Turning downtime into continuous operation
Not every company approaching Willo yet knows exactly how it would deploy the technology. “Some do. Some don’t,” says Voutilainen.
“We believe every electrical device will eventually go wireless, but we can’t tackle all verticals at once. We’re focusing first on autonomous robotics.”
Today’s robots are constrained by charging downtime. They must dock and pause work to recharge. Willo’s system is designed to eliminate that interruption.
It could also shrink battery requirements. Many devices carry oversized batteries to survive off-grid conditions; wireless power effectively brings them back onto the grid.
“That has sustainability implications — fewer minerals, smaller batteries.”
Now, the team’s focus is on building the technical foundation and early reference system that partners can begin evaluating and integrating around.
“VCs move quickly when they believe in something”
The round was led by byFounders, with participation from Interface Capital, Unruly Capital, and Wave Ventures, alongside a group of angel investors including:
- Andreas Klinger (Co-initiator of EU Inc & former CTO of Product Hunt),
- Niccolò Perra (Co-founder of Pleo),
- Vincent Ho-Tin-Hoe (CPO at Wolt & scout for NEA),
- Urho Konttori (Co-founder & CEO of Varjo), and
- Sune Alstrup (Founder of The Eye Tribe, acquired by Meta).

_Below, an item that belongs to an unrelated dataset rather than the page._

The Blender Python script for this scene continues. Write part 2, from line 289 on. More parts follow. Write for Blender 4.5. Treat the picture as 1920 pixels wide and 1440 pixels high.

Fundraising, Voutilainen says, moved faster than expected.
“It was surprisingly fast. Once investors saw the demo, momentum accelerated. Term sheets came within weeks.”
He believes the speed reflects growing investor appetite to back European category leaders.
“VCs move quickly when they believe in something. There’s a strong appetite to build European champions. We want to help define a new global category from Europe.”
“Willo is creating a new way to transfer power over the last meter, which removes one of the major constraints for all modern infrastructure,” said Magnus Hambleton, Partner at byFounders.
“They are pairing deep technical work with universally applicable hardware execution that very few teams in Europe can pull off.”
Willo is headquartered in Finland and operates across Europe, the United States, and Japan.